I watched some TV on the plane rides to/from LA for the Season 3 premiere of True Blood on Tuesday night.

I'd watched one episode of The Middle in November, and two more including the pilot/first episode on the aeroplano. This is a really good show, and it's all there pretty much from minute one of the pilot. The closest in ancestry might be Malcolm in the Middle, and it will be interesting to see if The Middle can hold up a little longer than Malcolm did. I think it has a couple advantages. The family in Malcolm in the Middle wasn't a real family. It was very close to one, but the exaggeration was just a little too much. The family in The Middle is exaggerated but I think is an exaggerated version of reality instead of going beyond it. The writing is sharp and snark without looking down on its characters. By keeping the focus more on the mother than on the children it may better be able to survive the inevitable aging of the cast which began to really hurt Malcolm because things that were fun when the kids were younger seemed not so fun at all when the kids were bigger. This is a show that deserves its success.

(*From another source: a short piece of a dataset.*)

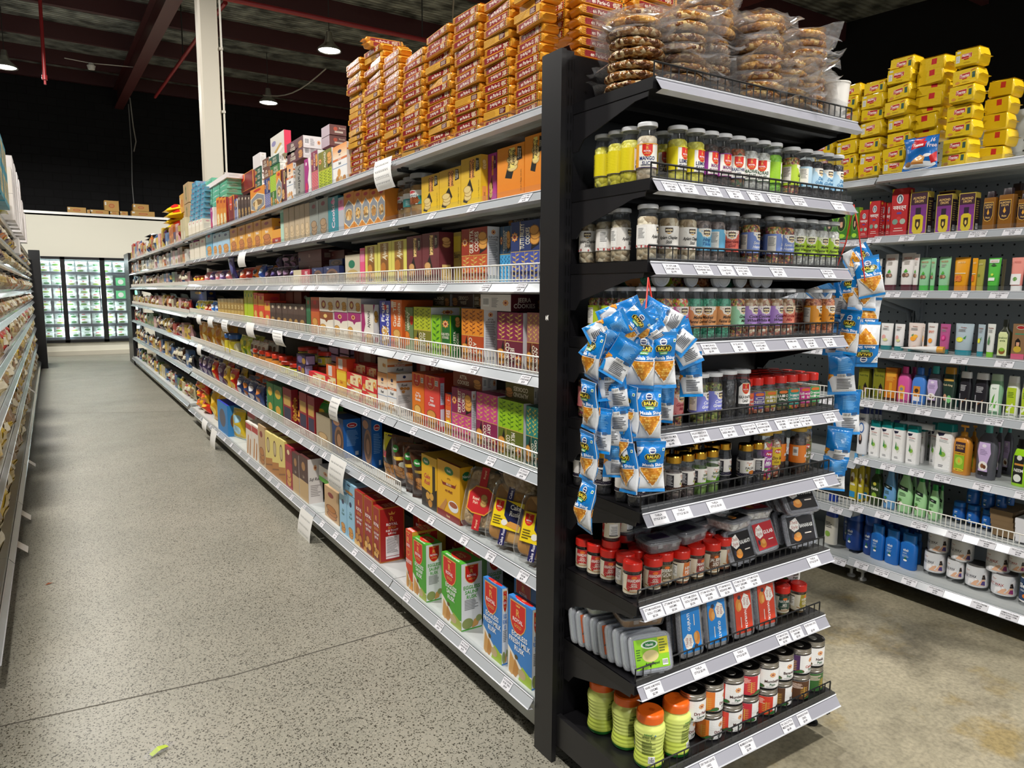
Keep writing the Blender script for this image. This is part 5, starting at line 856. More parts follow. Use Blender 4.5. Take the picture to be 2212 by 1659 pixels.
('nankib',6,2.5185,2.6496,0.585,0.2323,0.07,1.507,0.0),('bluetoast',6,3.6297,3.7739,0.585,0.2693,0.0615,1.417,0.0),
('bluetoast',6,3.9394,4.1344,0.585,0.2284,0.106,1.367,0.0),('dkfoot',6,4.1699,4.4419,0.585,0.1982,0.16,1.367,0.0),
('redfan',6,5.0023,5.2186,0.585,0.2737,0.0484,1.367,0.0),('redfan',6,4.6431,4.811,0.585,0.289,0.16,1.367,0.0),('redfan',6,4.4748,4.6222,0.585,0.2861,0.16,1.367,0.0),
('gly',6,5.2434,5.4783,0.585,0.2618,0.16,1.367,0.0),('gly',6,5.4903,5.686,0.585,0.2612,0.16,1.367,0.0),('milk',7,1.9305,2.086,0.17,0.2942,0.0353,1.325,0.0),
('milk',7,2.1283,2.2658,0.17,0.2987,0.0243,1.325,0.0),('saunf',7,2.4422,2.6173,0.17,0.2859,0.0956,1.325,0.0),('saunf',7,2.7685,2.908,0.17,0.2642,0.078,1.325,0.0),
('sujirusk',7,2.9146,2.9844,0.17,0.2807,0.16,1.325,0.0),('rgsuji',7,3.3097,3.3889,0.17,0.288,0.137,1.325,0.0),('rgsuji',7,3.403,3.5199,0.17,0.3077,0.16,1.325,0.0),
('rgsuji',7,3.5345,3.6589,0.17,0.3098,0.16,1.325,0.0),('sujirusk',7,2.9875,3.1411,0.17,0.238,0.07,1.465,0.0),('rgsuji',7,3.1988,3.3363,0.17,0.26,0.07,1.525,0.0),
('saunf',7,2.51,2.7206,0.17,0.2848,0.08,1.485,0.0),('milk',7,2.149,2.3099,0.17,0.2597,0.08,1.495,0.0),('rgsuji',7,2.7885,3.02,0.17,0.2353,0.07,1.545,0.0),
('virblue',7,3.6687,3.7857,0.17,0.2504,0.16,1.325,0.0),('virblue',7,3.7945,3.9101,0.17,0.2346,0.16,1.325,0.0),('virblue',7,3.652,3.8446,0.4256,0.0624,0.12,1.325,0.0),
('gwhite',7,4.044,4.473,0.337,0.1001,0.1,1.385,0.0),('tanrusk',7,3.9861,4.2445,0.17,0.1948,0.1,1.345,0.0),('darkbr',7,4.5137,4.7122,0.17,0.296,0.0941,1.325,0.0),
('darkbr',7,4.7217,4.8773,0.17,0.2819,0.16,1.325,0.0),('redtall',7,4.8867,5.0518,0.17,0.2981,0.16,1.325,0.0),('ycake',7,5.4195,5.6173,0.17,0.303,0.16,1.325,0.0),
('ycake',7,5.2353,5.4215,0.17,0.3086,0.16,1.325,0.0),('ycake',7,5.0614,5.2369,0.17,0.3138,0.16,1.325,0.0),('tanrusk',7,5.6274,5.8387,0.17,0.3219,0.16,1.325,0.0),
('ccream',7,5.8537,6.0635,0.17,0.2842,0.16,1.325,0.0),('ccream',7,6.0767,6.2829,0.17,0.2784,0.16,1.325,0.0),('ccream',7,6.3777,6.6643,0.17,0.3228,0.08,1.425,0.0),
('punjbr',7,5.8625,6.4597,0.17,0.3472,0.1,1.445,0.0),('bluetub',7,7.0443,7.5299,0.17,0.2955,0.12,1.325,0.0),('vir',1,3.7776,4.0037,2.135,0.1995,0.16,1.367,0.0),
('almondu',1,4.0246,4.2594,2.135,0.2081,0.16,1.367,0.0),('pinktut',1,4.2728,4.3937,2.135,0.2344,0.16,1.367,0.0),('magk',1,4.4085,4.5361,2.135,0.2127,0.16,1.367,0.0),
('greywafer',1,4.5611,4.7375,2.135,0.1966,0.16,1.367,0.0),('vir',1,4.783,4.9413,2.135,0.2335,0.02,1.367,0.0),('bmaroon',1,4.925,5.0801,2.135,0.2213,0.16,1.367,0.0),
('karachi',1,5.0616,5.2002,2.135,0.2277,0.16,1.367,0.0),('limeih',1,5.2062,5.3646,2.135,0.2162,0.16,1.367,0.0),('bluetut',1,5.3702,5.5243,2.135,0.215,0.16,1.367,0.0),
('karachi',1,5.532,5.9748,2.135,0.1863,0.16,1.367,0.0),('chocpk',1,6.3313,6.432,2.135,0.1954,0.16,1.367,0.0),('chocpk',1,6.2131,6.3104,2.135,0.1829,0.16,1.367,0.0),
('chocpk',1,6.0988,6.1928,2.135,0.1709,0.16,1.367,0.0),('chocpk',1,5.9881,6.079,2.135,0.1592,0.16,1.367,0.0),('bluetut',1,6.4742,6.5792,2.135,0.1804,0.16,1.367,0.0),
('rgbig',1,6.5984,6.8027,2.135,0.2236,0.16,1.367,0.0),('rgbig',1,6.7206,7.8472,2.4557,0.1551,0.06,1.567,0.0),('orgtall',1,7.1992,7.3489,2.135,0.2704,0.16,1.367,0.0),
('orgtall',1,7.0509,7.195,2.135,0.2551,0.16,1.367,0.0),('orgtall',1,6.9079,7.0467,2.135,0.2404,0.16,1.367,0.0),('magk',1,7.5014,7.6631,2.135,0.2074,0.16,1.367,0.0),
('whitepink',1,5.2593,5.6292,2.5122,0.1564,0.0486,1.447,0.0),('jeera2',1,4.6803,5.0545,2.4524,0.0745,0.1197,1.407,0.0),
('jeera2',1,4.6863,5.0508,2.3906,0.0805,0.1261,1.407,0.0),('brownbox',1,4.3443,4.4973,2.4803,0.0599,0.1036,1.467,0.0),
('brownbox',1,4.3492,4.5028,2.4193,0.0576,0.1039,1.467,0.0),('coconutlie',1,5.3309,5.6071,2.4563,0.0619,0.049,1.427,0.0),
('grnlie',1,5.3152,5.5773,2.3837,0.0683,0.0392,1.427,0.0),('brownlie',1,5.6143,5.8028,2.4636,0.0713,0.16,1.427,0.0),
('brownlie',1,5.5844,5.7715,2.386,0.0779,0.16,1.427,0.0),('coconutlie',1,5.9099,6.1298,2.464,0.0473,0.1,1.447,0.0),
('coconutlie',1,5.9173,6.1379,2.4156,0.0476,0.1,1.447,0.0),('coconutlie',1,5.9247,6.1461,2.3671,0.0478,0.1,1.447,0.0),
('coconutlie',1,5.9332,6.1555,2.3043,0.062,0.1,1.447,0.0),('whitebox',1,5.9561,6.1942,2.5202,0.1025,0.0462,1.447,0.0),
('bluepk',1,8.5122,8.7726,2.6618,0.0508,0.12,1.387,0.0),('bluepk',1,8.5516,8.8145,2.6078,0.0512,0.12,1.387,0.0),('bluepk',1,8.5914,8.8569,2.5532,0.0516,0.12,1.387,0.0),
('bluepk',1,8.6317,8.8997,2.4981,0.052,0.12,1.387,0.0),('bluepk',1,8.6724,8.943,2.4424,0.0524,0.12,1.387,0.0),('bluepk',1,8.7135,8.9868,2.3861,0.0528,0.12,1.387,0.0),
('bluepk',1,8.755,9.031,2.3292,0.0532,0.12,1.387,0.0),('bluepk',1,8.797,9.0757,2.2717,0.0537,0.12,1.387,0.0),('bluepk',1,8.2435,8.489,2.6019,0.0495,0.12,1.387,0.0),
('bluepk',1,8.2805,8.5282,2.5492,0.0498,0.12,1.387,0.0),('bluepk',1,8.3178,8.5679,2.4959,0.0502,0.12,1.387,0.0),('bluepk',1,8.3555,8.608,2.442,0.0506,0.12,1.387,0.0),
('bluepk',1,8.3936,8.6485,2.3877,0.051,0.12,1.387,0.0),('bluepk',1,8.4321,8.6894,2.3327,0.0514,0.12,1.387,0.0),('bluepk',1,8.471,8.7307,2.2772,0.0518,0.12,1.387,0.0),
('bluepk',1,7.9896,8.2213,2.5454,0.0482,0.12,1.387,0.0),('bluepk',1,8.0243,8.2581,2.4938,0.0486,0.12,1.387,0.0),('bluepk',1,8.0593,8.2953,2.4417,0.0489,0.12,1.387,0.0),
('bluepk',1,8.0947,8.3329,2.3891,0.0493,0.12,1.387,0.0),('bluepk',1,8.1304,8.3708,2.336,0.0497,0.12,1.387,0.0),('bluepk',1,8.1665,8.4091,2.2823,0.0501,0.12,1.387,0.0),
('whitebox',1,7.1231,8.2484,2.5769,0.0435,0.16,1.427,0.0),('greenpk',1,7.8928,8.2674,2.6229,0.0499,0.14,1.437,0.0),
('greenpk',1,7.9055,8.2815,2.572,0.0501,0.14,1.437,0.0),('greenpk',1,7.9181,8.2956,2.5208,0.0504,0.14,1.437,0.0),('greenpk',1,7.9309,8.3098,2.4694,0.0506,0.14,1.437,0.0),
('greenpk',1,7.9437,8.3241,2.4177,0.0509,0.14,1.437,0.0),('greenpk',1,7.5229,7.8658,2.5783,0.0479,0.14,1.437,0.0),
('greenpk',1,7.5342,7.8783,2.5294,0.0481,0.14,1.437,0.0),('greenpk',1,7.5455,7.8909,2.4803,0.0483,0.14,1.437,0.0),('greenpk',1,7.5568,7.9035,2.431,0.0485,0.14,1.437,0.0),
('greenpk',1,7.5682,7.9162,2.3814,0.0488,0.14,1.437,0.0),('greenpk',1,7.1828,7.4978,2.5373,0.046,0.14,1.437,0.0),('greenpk',1,7.1929,7.509,2.4903,0.0462,0.14,1.437,0.0),
('greenpk',1,7.203,7.5202,2.4431,0.0464,0.14,1.437,0.0),('greenpk',1,7.2131,7.5315,2.3957,0.0466,0.14,1.437,0.0),('greenpk',1,7.2233,7.5428,2.348,0.0468,0.14,1.437,0.0),
('cream',1,8.8152,9.0338,2.135,0.1691,0.1,1.367,0.0),('cream',1,8.5701,8.7774,2.135,0.1622,0.1,1.367,0.0),('cream',1,8.3371,8.534,2.135,0.1556,0.1,1.367,0.0),
('cream',1,8.1154,8.3027,2.135,0.1494,0.1,1.367,0.0),]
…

30 Rock, two episodes, has gotten a lot better than its earliest episodes from Season 1. I may give more time to The Middle next year now that I don't have 24 to watch and can look for another hour or so of network TV to amuse me. But I'm still not sure I like 30 Rock so much that I want to start making it appointment viewing. But it's decent.

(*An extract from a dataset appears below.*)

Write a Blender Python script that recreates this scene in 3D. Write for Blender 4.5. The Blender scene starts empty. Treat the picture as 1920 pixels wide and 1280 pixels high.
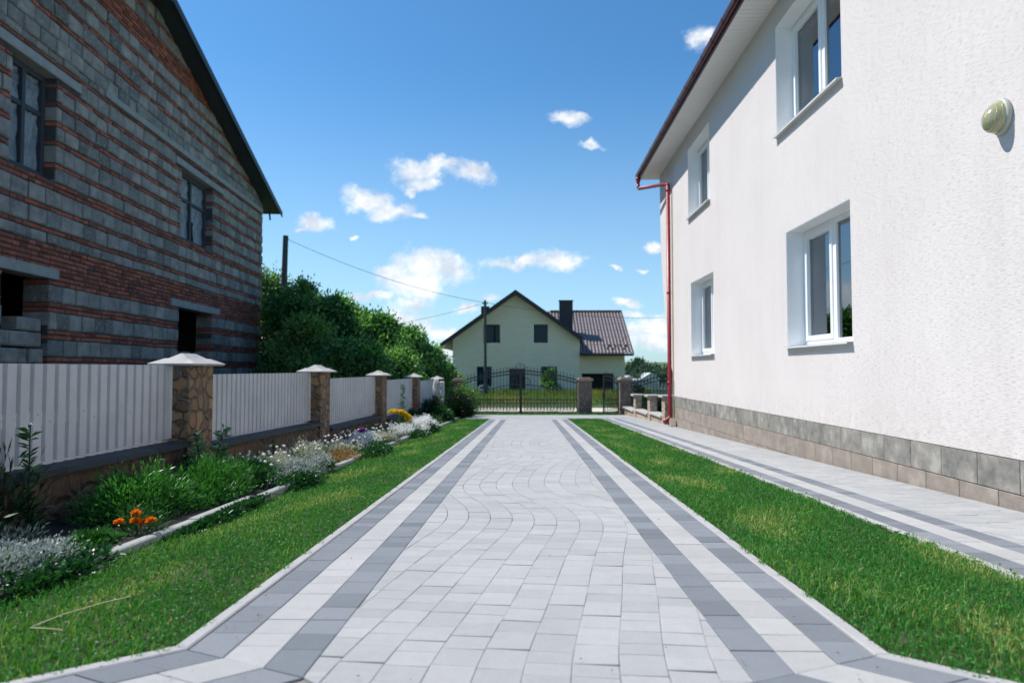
import bpy, math, random
import numpy as np
from mathutils import Vector, Matrix
R = random.Random(7); rng = np.random.default_rng(11)
E = .852; SL = .0308                      # eye height above the drive, slope of the plot
def g(y): return -SL*y                    # level of the sloping plot
col = bpy.context.scene.collection
# ------------------------------------------------------------------ camera model (used to read positions)
F = 1300.; PSI = math.atan(32/1300); TH = math.atan(52/1300)
_f = np.array([-math.sin(PSI)*math.cos(TH), math.cos(PSI)*math.cos(TH), math.sin(TH)])
_r = np.array([math.cos(PSI), math.sin(PSI), 0.]); _u = np.cross(_r, _f)
def ray(x, y): return _r*(x-960)/F + _f - _u*(y-640)/F
def PY(x, y, Y): d = ray(x, y); p = d*Y/d[1]; return Vector((p[0], p[1], p[2]+E))
def PG(x, y, up=0.):
    d = ray(x, y); n = np.array([0, SL, 1.]); p = d*(-E+up)/(n@d); return Vector((p[0], p[1], p[2]+E))
# ------------------------------------------------------------------ objects
def link(o, parent=None):
    col.objects.link(o)
    if parent: o.parent = parent
    return o
def tag(o, label=None, cat=None, group=None, kind=None):
    if label: o['label'] = label
    if cat: o['category'] = cat
    if group: o['group'] = group
    if kind: o['kind'] = kind
    return o
def empty(name, loc=(0,0,0), rz=0.):
    o = bpy.data.objects.new(name, None); o.location = loc; o.rotation_euler = (0,0,rz); o.empty_display_size = .1
    return link(o)
def copy_tree(o, parent=None):
    c = o.copy(); col.objects.link(c); c.parent = parent
    for k in [k for k in bpy.data.objects if k.parent == o and k != c]: copy_tree(k, c)
    return c
class MB:
    def __init__(s): s.v = []; s.f = []; s.m = []
    def add(s, vs, fs, m=0):
        b = len(s.v); s.v += [tuple(v) for v in vs]; s.f += [tuple(b+i for i in f) for f in fs]; s.m += [m]*len(fs); return s
    def box(s, x0, x1, y0, y1, z0, z1, m=0):
        return s.add([(x0,y0,z0),(x1,y0,z0),(x1,y1,z0),(x0,y1,z0),(x0,y0,z1),(x1,y0,z1),(x1,y1,z1),(x0,y1,z1)],
              [(0,3,2,1),(4,5,6,7),(0,1,5,4),(1,2,6,5),(2,3,7,6),(3,0,4,7)], m)
    def obox(s, c, ax, ay, az, m=0):     # oriented box from centre and three half-axis vectors
        c, ax, ay, az = map(Vector, (c, ax, ay, az))
        vs = [c+sx*ax+sy*ay+sz*az for sz in (-1,1) for sx, sy in ((-1,-1),(1,-1),(1,1),(-1,1))]
        return s.add(vs, [(0,3,2,1),(4,5,6,7),(0,1,5,4),(1,2,6,5),(2,3,7,6),(3,0,4,7)], m)
    def bar(s, a, b, w, h=None, m=0, up=(0,0,1)):
        a, b = Vector(a), Vector(b); h = h or w; d = b-a
        x = d.cross(Vector(up));
        if x.length < 1e-6: x = d.cross(Vector((1,0,0)))
        x.normalize(); y = x.cross(d).normalized()
        return s.obox((a+b)/2, d/2, x*w/2, y*h/2, m)
    def prism(s, poly, mp, c0, c1, m=0):  # poly in 2D (ccw seen from +c), mp(a,b,c)->xyz
        n = len(poly)
        vs = [mp(a, b, c0) for a, b in poly]+[mp(a, b, c1) for a, b in poly]
        return s.add(vs, [tuple(range(n-1,-1,-1)), tuple(range(n,2*n))]+[(i,(i+1)%n,n+(i+1)%n,n+i) for i in range(n)], m)
    def tile(s, poly, mp, c0, c1, ch, gap=0., m=0):
        if gap: poly = inset(poly, gap) or inset(poly, gap*.4) or poly
        top = inset(poly, ch) or inset(poly, ch*.3)
        if not top: return s.prism(poly, mp, c0, c1-ch*.5, m)
        n = len(poly)
        vs = [mp(a,b,c0) for a,b in poly]+[mp(a,b,c1-ch*.7) for a,b in poly]+[mp(a,b,c1) for a,b in top]
        fs = [(i,(i+1)%n,n+(i+1)%n,n+i) for i in range(n)]+[(n+i,n+(i+1)%n,2*n+(i+1)%n,2*n+i) for i in range(n)]+[tuple(range(2*n,3*n))]
        return s.add(vs, fs, m)
    def tube(s, pts, r, n=8, m=0, cap=True):
        pts = [Vector(p) for p in pts]; rs = r if isinstance(r, (list,tuple)) else [r]*len(pts)
        b = []; up = None
        for i, p in enumerate(pts):
            d = (pts[min(i+1,len(pts)-1)]-pts[max(i-1,0)]).normalized()
            if up is None: up = Vector((0,0,1)) if abs(d.z) < .9 else Vector((1,0,0))
            x = d.cross(up).normalized(); y = x.cross(d).normalized(); up = y
            b += [p+rs[i]*(x*math.cos(t)+y*math.sin(t)) for t in (2*math.pi*k/n for k in range(n))]
        fs = [(i*n+k, i*n+(k+1)%n, (i+1)*n+(k+1)%n, (i+1)*n+k) for i in range(len(pts)-1) for k in range(n)]
        if cap: fs += [tuple(range(n-1,-1,-1)), tuple((len(pts)-1)*n+k for k in range(n))]
        return s.add(b, fs, m)
    def lathe(s, prof, c=(0,0,0), n=16, m=0):
        c = Vector(c)
        vs = [c+Vector((r*math.cos(t), r*math.sin(t), z)) for r, z in prof for t in (2*math.pi*k/n for k in range(n))]
        fs = [(i*n+k, i*n+(k+1)%n, (i+1)*n+(k+1)%n, (i+1)*n+k) for i in range(len(prof)-1) for k in range(n)]
        fs += [tuple(range(n-1,-1,-1)), tuple((len(prof)-1)*n+k for k in range(n))]
        return s.add(vs, fs, m)
    def build(s, name, mats, parent=None, smooth=False):
        me = bpy.data.meshes.new(name); me.from_pydata(s.v, [], s.f)
        if not isinstance(mats, (list,tuple)): mats = [mats]
        for x in mats: me.materials.append(x)
        me.polygons.foreach_set('material_index', s.m)
        if smooth: me.polygons.foreach_set('use_smooth', [True]*len(s.f))
        me.update()
        return link(bpy.data.objects.new(name, me), parent)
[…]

The Big Bang Theory. Huh? From sampling that, I'm a little puzzled the show's taken off so much. It's not bad. I've watched bad sitcoms, this isn't one of them. One of the problems may actually be the show's laugh track. The show's funny, but it's not always THAT funny, and the disconnect between the uproariousness of the laughter on the laugh track and the actual quality of the jokes was incredibly distracting to me. The cast isn't bad, but they also seem visibly to be working while the best acting is the kind you don't notice. It reminds me somewhat of It's Like, You Know, a sitcom from ten years back with similar-ish characters similarly sitting around doing sitcom banter, but I kind of liked that the older show was a little dryer.

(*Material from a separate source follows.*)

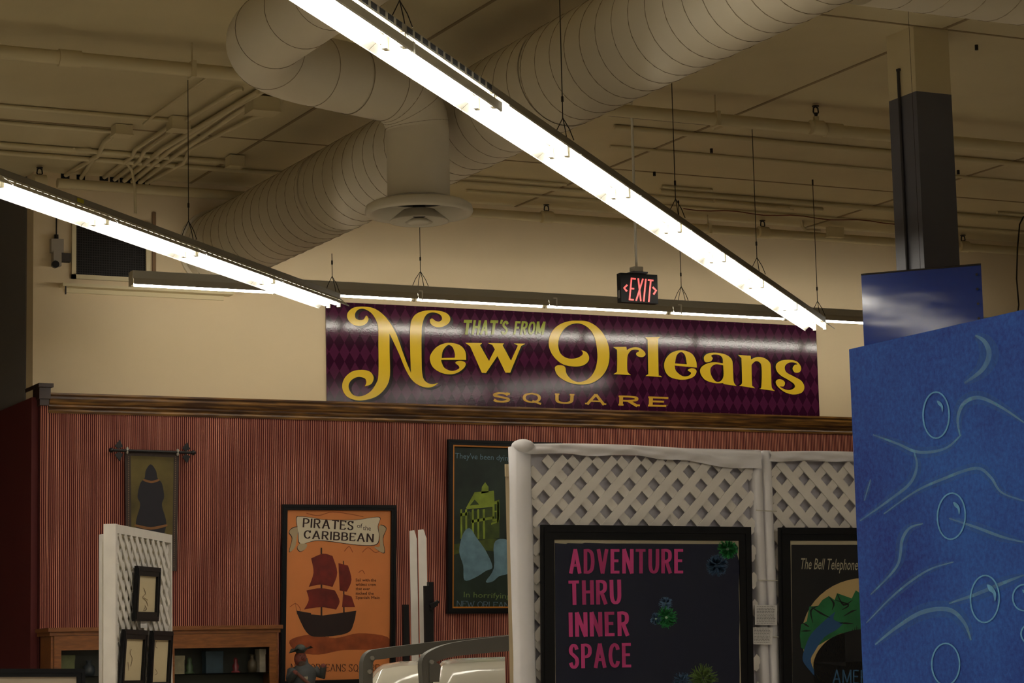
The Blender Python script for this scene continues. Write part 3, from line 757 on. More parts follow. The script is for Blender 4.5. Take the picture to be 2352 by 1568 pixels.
w1 = [(wpos(x, y, n1, 0) - st1, CZ) for x, y in ((918, 14), (1293, 286), (1552, 472), (1739, 605), (1878, 699))]
light_row('fluorescent_light_row', D1*st1 + N1*n1, D1, 12, zl, 'long bright fluorescent row crossing the photo from top centre to the banner', L=L1, wires=w1, slotted=5)
s2 = pz(215, 508, 4.35).dot(D1); s2e = pz(762, 699, 4.35).dot(D1); L2 = (s2e - s2)/3
st2 = s2 - 4*L2
w2 = [(wpos(433, 517, n2, 0) - st2, CZ), (wpos(763, 640, n2, 0) - st2, DZ - DR - .003)]
light_row('fluorescent_light_row', D1*st2 + N1*n2, D1, 7, zl, 'bright fluorescent row at left ending above the banner corner', L=L2, wires=w2)
lr3x = pz(293, 652, 4.6).x
greyrefl = mat('reflector_grey', (176, 170, 154), .5)
r3 = thing('strip_light_row', (lr3x, 17.42, 4.585), 'grey strip light row hung level along the wall above the purple banner', 'ceiling light')
X1 = lr3x + 7*1.2; Y3 = 17.42; Z3 = 4.575
MB().box((lr3x, Y3-.06, Z3+.05), (X1, Y3+.06, Z3+.11)).box((lr3x, Y3-.064, Z3+.104), (X1, Y3+.064, Z3+.11)).build('channel', mat('strip_grey', (176, 172, 158), .45), r3)
for i in range(7):
    a_, b_ = lr3x + i*1.2 + .002, lr3x + (i+1)*1.2 - .002
    MB().prism([(a_, Y3-.061, Z3+.052), (a_, Y3-.077, Z3+.002), (a_, Y3-.075, Z3), (a_, Y3-.058, Z3+.05)], (b_-a_, 0, 0)).build('reflector', greyrefl, r3)
    MB().tube([(a_+.03, Y3+.02, Z3+.012), (b_-.03, Y3+.02, Z3+.012)], .015, 10).build('tube', tubem2, r3)
    for e in (a_+.012, b_-.012): MB().prism([(e-.008, Y3-.01, Z3+.052), (e-.008, Y3-.01, Z3+.03), (e-.008, Y3+.02, Z3-.004), (e-.008, Y3+.05, Z3-.004), (e-.008, Y3+.05, Z3+.032), (e-.008, Y3+.012, Z3+.052)], (.016, 0, 0)).build('socket', sockm, r3)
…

Friday Night Lights isn't airplane viewing, that's appointment viewing every week for me, and season 4 is no exception. Last week's episode had four different commercial breaks with lead out scenes powerful enough that it took me ten or fifteen seconds to decompress from the show before I could turn to my newspaper reading during the commercials. At the end of the prior episode we found out that the father of one of the main characters, the now-graduated QB of the Dillon Panthers, had been KIA in Afghanistan, this week we're dealing with his deeply conflicted feelings. There's a great scene when the QB visits his coach's family for dinner, and in the writing and the acting it's what the characters aren't saying that's as important as what they are. You're looking at the faces in the background. The QB storms out and nobody knows what to do and the coach says "I'll go talk to him," but what we see is that he doesn't really talk. He goes out, says "I'll walk you home," and maybe they'll talk or maybe they won't, but it's just being there for the person. The one thing I didn't like was the actual funeral scene. Season One of True Blood, one of the points that won me over as the show found its groove over the course of season #1 was when they had a funeral scene where not everyone in the show was wearing a black funeral suit. I was told by Tim Akers that it wasn't uncommon in his upbringing to have one of those hanging around, but I still think there are people in the world who don't have and don't buy and don't wear black. Well, not in last week's Friday Night Lights, where everyone is indeed dressed in black. No, no, no, no, no a thousand times no.

And speaking of True Blood -- well, yes, I'm biased, but I do think the show is hitting a home run in its third season. There's a strong consensus that the first season really started to get good around the 4th episode, that the second season was stronger than the first, and season 3 is at least the equal of the previous. Season 3 motors out of the starting gate picking up its characters right where the previous season left them, and moves forward with great energy. The actors and the writers are all finding their characters. Hence, in Season #1 there were occasional forced message moments with obvious metaphor and real life parallel. Those moments aren't gone in Season #3, but now they're totally in character. When Sookie's giving a message to someone, it's Sookie giving the message. There are an abundance of nice little touches throughout. I was especially fond of the menu for the meal between Bill and the vampire king of Mississippi played by Denis O'Hare. The meal starts out with blood taken from willing donors fed a tangerine diet for the past two weeks. If you're the kind of person who really digs the cage-free hens and the free-range chickens, you'll be able to laugh at yourself while taking the moment very seriously. And if you're the kind of person who thinks that whole cage-free hen stuff is exceedingly silly, you'll be able to take the moment the exact opposite way. It's written and played so dead-on straight that you can't tell which way anyone on the show is going with it, so the moment becomes your own. And let me assure you the second episode is worth watching entirely for the meal. Haven't enjoyed a movie meal moment so much in years, up there with Louis Jordan serving his speciality to James Bond in Octopussy.

If you haven't watched the first two seasons of True Blood, I'm not sure how much the recap at the start of episode #1 will help. Happily, enough people have been watching that it probably won't make a difference.

When they say "it's not TV, it's HBO..." Well, TV doesn't have the budget. The cast of True Blood keeps growing and growing and growing. This Variety review says they're now up to 29 regular characters and I wouldn't argue. In the real world of TV, you can't do that. Maybe once in a while you can have an episode where you drag in everyone for some event, and then the bean-counters will say you can't have any guest stars next week and must use only the regulars.

3 comments:

Tim Akers said...

I reiterate. This is the South. Everyone owns at least one black suit.

Kyle White said...

I would be curious to know if "The Big Bang Theory" you watched was from the current season. If so, then I understand why you didn't get it. The writing has gone down.

If, however, you sampled an episode from season 1 or 2, then I would be bumfuzzled as to your confusion. The first year and most of the second year were some of the best comedy ever written for T.V. Sadly, this past season was mostly a dud.

The Brillig Blogger said...

this was one where Stan Lee was coming to an event in town. I don't know what season that would be.